Fafa : Je pense qu’ils disent ça parce qu’on n’a pas débarqué sur des affiches avec des boubous et de grands foulards (rires). On aurait pu le faire mais on a préféré prendre les gens à contrepied ! On n’aime pas être rangées dans une case, et c’est pour ça qu’on travaille bien ensemble. On n’a pas besoin de le revendiquer, ça se voit que nous sommes des Africaines ! Je dirais oui pour futuriste, parce qu’il y a une recherche avec Doctor L, sa musique est surprenante.

Niariu : Il y a aussi le mélange de toutes ces personnalités fortes qui ont participé. Ces artistes osent aller plus loin, non seulement dans leur message, mais aussi musicalement parlant. On crée notre univers, mais c’est la jeunesse qui se bat réellement, à l’image de ce qui se passe au Nigeria en ce moment.

Fafa : Quand on me parle d’afrofuturisme, je ne vois pas l’espace (rires). Je vois des Africaines qui défendent l’avenir ! Je pense que ce terme vient surtout des tenues et des costumes que l’on porte.

« Toutes les femmes sont les bienvenues, peu importe leur nationalité ou leur métier, tout le monde peut être une Amazone »

Kandy

En invitant toutes ces chanteuses, créez-vous finalement un espace d’expression pour les femmes du monde ?

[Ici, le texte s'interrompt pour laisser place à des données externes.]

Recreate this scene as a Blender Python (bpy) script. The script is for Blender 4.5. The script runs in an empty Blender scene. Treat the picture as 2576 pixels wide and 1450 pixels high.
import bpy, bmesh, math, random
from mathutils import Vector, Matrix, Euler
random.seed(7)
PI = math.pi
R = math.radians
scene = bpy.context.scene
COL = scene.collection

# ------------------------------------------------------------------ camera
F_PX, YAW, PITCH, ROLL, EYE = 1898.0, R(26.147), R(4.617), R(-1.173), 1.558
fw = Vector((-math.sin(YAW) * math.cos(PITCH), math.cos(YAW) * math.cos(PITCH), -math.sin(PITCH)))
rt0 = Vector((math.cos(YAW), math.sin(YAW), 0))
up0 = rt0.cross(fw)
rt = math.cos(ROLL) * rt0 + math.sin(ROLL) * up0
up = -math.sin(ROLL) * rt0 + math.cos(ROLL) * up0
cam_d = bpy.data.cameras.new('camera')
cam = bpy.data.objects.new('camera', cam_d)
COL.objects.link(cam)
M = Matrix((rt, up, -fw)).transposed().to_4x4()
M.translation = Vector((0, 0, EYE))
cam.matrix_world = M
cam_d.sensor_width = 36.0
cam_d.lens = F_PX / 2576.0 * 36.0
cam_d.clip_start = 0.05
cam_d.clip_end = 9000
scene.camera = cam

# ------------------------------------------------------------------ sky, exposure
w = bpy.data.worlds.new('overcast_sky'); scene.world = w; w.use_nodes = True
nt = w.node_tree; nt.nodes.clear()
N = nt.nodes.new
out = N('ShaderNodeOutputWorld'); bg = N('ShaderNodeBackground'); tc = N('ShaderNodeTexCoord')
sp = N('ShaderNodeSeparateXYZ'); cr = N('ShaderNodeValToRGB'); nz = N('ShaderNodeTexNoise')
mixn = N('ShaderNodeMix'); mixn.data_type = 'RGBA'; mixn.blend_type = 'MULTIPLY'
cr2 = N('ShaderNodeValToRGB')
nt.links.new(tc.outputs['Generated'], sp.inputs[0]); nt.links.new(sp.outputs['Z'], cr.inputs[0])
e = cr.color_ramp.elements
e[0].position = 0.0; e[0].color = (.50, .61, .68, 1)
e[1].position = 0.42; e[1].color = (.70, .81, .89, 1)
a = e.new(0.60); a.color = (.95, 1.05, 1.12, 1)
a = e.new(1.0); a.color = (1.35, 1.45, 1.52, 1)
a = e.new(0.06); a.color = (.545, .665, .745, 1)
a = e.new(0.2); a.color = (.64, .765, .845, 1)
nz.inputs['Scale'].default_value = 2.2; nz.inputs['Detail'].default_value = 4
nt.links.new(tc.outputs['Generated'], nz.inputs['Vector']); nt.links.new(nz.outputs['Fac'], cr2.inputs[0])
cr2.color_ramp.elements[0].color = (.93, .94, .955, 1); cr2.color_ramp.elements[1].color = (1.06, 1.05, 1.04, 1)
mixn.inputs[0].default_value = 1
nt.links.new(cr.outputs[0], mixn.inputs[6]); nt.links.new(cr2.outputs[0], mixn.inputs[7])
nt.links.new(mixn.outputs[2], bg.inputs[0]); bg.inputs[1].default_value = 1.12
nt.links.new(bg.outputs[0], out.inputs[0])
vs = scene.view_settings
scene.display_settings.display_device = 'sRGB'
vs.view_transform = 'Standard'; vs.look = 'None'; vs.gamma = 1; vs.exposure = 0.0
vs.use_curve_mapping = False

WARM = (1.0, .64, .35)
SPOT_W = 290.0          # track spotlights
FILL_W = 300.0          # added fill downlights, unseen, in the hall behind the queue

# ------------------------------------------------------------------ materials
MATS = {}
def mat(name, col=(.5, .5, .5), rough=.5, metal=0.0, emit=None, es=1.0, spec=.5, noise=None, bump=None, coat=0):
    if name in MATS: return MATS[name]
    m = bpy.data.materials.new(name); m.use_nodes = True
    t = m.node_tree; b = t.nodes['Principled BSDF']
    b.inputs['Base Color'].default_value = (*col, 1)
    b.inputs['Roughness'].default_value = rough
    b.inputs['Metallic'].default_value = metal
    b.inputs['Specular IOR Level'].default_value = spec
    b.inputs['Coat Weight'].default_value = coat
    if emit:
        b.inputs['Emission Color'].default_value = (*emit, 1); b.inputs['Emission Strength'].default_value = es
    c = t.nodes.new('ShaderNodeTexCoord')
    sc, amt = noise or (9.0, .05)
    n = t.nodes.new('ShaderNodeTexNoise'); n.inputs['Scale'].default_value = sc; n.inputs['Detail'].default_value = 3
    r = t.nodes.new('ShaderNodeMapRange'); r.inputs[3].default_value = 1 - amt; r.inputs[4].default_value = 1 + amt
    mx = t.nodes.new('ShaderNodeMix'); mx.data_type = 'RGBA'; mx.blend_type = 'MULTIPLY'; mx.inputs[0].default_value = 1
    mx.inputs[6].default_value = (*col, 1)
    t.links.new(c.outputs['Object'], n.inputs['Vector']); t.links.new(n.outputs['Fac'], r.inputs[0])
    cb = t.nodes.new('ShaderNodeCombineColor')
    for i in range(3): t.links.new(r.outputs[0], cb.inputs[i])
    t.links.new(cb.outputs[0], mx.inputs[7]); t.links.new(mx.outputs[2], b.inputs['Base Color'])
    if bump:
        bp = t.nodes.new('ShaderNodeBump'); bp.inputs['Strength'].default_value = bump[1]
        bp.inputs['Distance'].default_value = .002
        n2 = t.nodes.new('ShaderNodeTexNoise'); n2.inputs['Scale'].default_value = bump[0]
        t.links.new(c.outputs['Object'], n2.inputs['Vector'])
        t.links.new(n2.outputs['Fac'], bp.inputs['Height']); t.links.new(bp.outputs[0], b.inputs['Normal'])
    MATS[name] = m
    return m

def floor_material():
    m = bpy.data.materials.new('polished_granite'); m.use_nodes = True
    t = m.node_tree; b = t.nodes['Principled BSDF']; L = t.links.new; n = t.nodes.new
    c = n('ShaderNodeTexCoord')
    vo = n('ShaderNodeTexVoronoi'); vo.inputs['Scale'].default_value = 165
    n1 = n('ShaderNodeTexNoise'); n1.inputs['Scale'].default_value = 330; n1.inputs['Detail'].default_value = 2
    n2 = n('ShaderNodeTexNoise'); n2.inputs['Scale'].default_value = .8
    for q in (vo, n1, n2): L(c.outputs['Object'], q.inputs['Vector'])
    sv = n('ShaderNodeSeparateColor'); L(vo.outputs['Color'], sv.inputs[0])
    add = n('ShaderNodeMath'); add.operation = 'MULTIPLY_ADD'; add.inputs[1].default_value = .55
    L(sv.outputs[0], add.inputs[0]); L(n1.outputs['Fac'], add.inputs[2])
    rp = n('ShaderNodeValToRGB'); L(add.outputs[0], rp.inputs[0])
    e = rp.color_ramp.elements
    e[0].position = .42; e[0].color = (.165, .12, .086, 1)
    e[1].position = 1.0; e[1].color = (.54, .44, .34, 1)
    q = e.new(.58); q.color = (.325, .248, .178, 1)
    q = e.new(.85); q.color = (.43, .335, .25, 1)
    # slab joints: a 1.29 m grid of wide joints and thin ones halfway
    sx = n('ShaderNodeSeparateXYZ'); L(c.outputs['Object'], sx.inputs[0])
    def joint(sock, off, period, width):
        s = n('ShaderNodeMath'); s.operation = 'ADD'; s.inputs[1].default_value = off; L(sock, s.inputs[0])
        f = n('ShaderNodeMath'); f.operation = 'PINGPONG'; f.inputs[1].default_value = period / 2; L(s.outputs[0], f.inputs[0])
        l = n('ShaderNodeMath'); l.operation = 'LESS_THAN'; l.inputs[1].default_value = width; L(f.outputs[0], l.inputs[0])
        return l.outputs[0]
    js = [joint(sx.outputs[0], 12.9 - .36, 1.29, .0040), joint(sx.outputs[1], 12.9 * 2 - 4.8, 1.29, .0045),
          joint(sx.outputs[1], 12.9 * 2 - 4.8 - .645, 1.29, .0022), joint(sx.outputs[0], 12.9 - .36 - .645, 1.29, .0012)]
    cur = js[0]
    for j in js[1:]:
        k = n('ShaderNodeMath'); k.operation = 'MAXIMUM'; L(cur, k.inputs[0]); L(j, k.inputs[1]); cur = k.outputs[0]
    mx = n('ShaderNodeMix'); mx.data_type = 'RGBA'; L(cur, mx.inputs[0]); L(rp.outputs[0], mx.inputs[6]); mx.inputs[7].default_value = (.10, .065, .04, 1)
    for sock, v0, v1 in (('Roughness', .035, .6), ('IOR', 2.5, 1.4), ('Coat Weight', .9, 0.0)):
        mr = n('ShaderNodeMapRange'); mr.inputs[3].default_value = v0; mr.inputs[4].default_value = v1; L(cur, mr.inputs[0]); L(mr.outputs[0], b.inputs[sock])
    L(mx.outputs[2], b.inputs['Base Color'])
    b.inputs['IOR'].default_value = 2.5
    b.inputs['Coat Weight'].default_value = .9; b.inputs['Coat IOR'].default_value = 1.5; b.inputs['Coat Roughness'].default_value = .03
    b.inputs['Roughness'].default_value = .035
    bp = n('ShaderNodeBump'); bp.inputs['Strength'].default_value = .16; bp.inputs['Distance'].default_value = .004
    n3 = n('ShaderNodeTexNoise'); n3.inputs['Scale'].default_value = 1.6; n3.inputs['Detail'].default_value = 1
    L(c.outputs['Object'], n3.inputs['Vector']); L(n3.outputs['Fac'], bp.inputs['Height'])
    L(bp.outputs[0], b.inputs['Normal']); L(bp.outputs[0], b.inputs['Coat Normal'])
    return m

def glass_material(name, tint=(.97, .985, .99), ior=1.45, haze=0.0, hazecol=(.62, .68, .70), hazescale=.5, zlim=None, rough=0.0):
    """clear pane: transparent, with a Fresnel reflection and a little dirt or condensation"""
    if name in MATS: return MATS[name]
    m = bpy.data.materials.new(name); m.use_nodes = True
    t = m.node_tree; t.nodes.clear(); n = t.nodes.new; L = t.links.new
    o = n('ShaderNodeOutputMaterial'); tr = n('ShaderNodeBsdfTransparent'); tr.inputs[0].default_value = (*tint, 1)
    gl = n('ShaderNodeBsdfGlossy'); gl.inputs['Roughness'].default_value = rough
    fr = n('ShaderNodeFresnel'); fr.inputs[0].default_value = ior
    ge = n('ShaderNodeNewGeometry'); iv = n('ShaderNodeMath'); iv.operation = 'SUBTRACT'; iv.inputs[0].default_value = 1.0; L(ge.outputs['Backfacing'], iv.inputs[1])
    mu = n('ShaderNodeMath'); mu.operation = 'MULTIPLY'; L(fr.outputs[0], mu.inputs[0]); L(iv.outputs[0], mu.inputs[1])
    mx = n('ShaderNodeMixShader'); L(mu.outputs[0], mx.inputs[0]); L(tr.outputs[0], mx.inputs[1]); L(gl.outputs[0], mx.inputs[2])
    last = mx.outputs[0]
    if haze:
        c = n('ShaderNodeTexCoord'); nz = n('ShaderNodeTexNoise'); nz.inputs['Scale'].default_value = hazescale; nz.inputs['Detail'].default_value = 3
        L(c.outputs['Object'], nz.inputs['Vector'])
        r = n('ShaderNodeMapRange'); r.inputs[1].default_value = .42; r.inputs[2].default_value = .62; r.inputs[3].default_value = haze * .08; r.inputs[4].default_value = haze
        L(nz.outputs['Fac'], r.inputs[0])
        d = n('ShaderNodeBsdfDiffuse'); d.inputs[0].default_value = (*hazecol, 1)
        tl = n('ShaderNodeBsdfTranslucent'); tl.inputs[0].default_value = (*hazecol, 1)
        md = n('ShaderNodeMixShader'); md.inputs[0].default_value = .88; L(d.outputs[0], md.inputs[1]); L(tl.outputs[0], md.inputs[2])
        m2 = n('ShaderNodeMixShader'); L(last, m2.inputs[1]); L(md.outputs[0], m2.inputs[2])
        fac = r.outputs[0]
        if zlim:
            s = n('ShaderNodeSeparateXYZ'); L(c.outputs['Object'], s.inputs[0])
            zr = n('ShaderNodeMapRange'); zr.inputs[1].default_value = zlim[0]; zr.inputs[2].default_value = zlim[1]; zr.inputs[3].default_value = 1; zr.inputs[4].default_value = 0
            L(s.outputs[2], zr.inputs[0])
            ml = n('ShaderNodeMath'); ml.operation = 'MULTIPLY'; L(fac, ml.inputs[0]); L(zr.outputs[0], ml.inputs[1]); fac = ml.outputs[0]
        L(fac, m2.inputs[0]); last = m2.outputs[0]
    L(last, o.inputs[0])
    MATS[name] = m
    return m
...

Fafa : Exactement. Quand on allait quelque part, on faisait monter sur scène une artiste locale, on l’a fait au Maroc par exemple. C’est l’objectif !

Kandy : Toutes les femmes sont les bienvenues, peu importe leur nationalité ou leur métier, tout le monde peut être une Amazone.

Fafa : Mêmes les hommes sont les bienvenus ! Dès lors qu’ils défendent la cause de la femme…

Justement, si vous êtes les messagères du groupe, les hommes sont vos musiciens…

Fafa : On a Nadjib Ben Bella (aka DJ BoulaOne, NDLR) aux platines, Franck Baya à la batterie et Salif Koné ou Thierry Fournel à la guitare. Sans eux, on ne pourrait pas faire tout ça ! Ils croient au projet et au message.

Kandy : Ce sont de belles personnes, ils nous épaulent et on se complète bien. Ils défendent la cause des femmes, du coup on les a acceptés dans le bateau. Ce sont nos Amaz’hommes !

Amazones Power, disponible via Real World.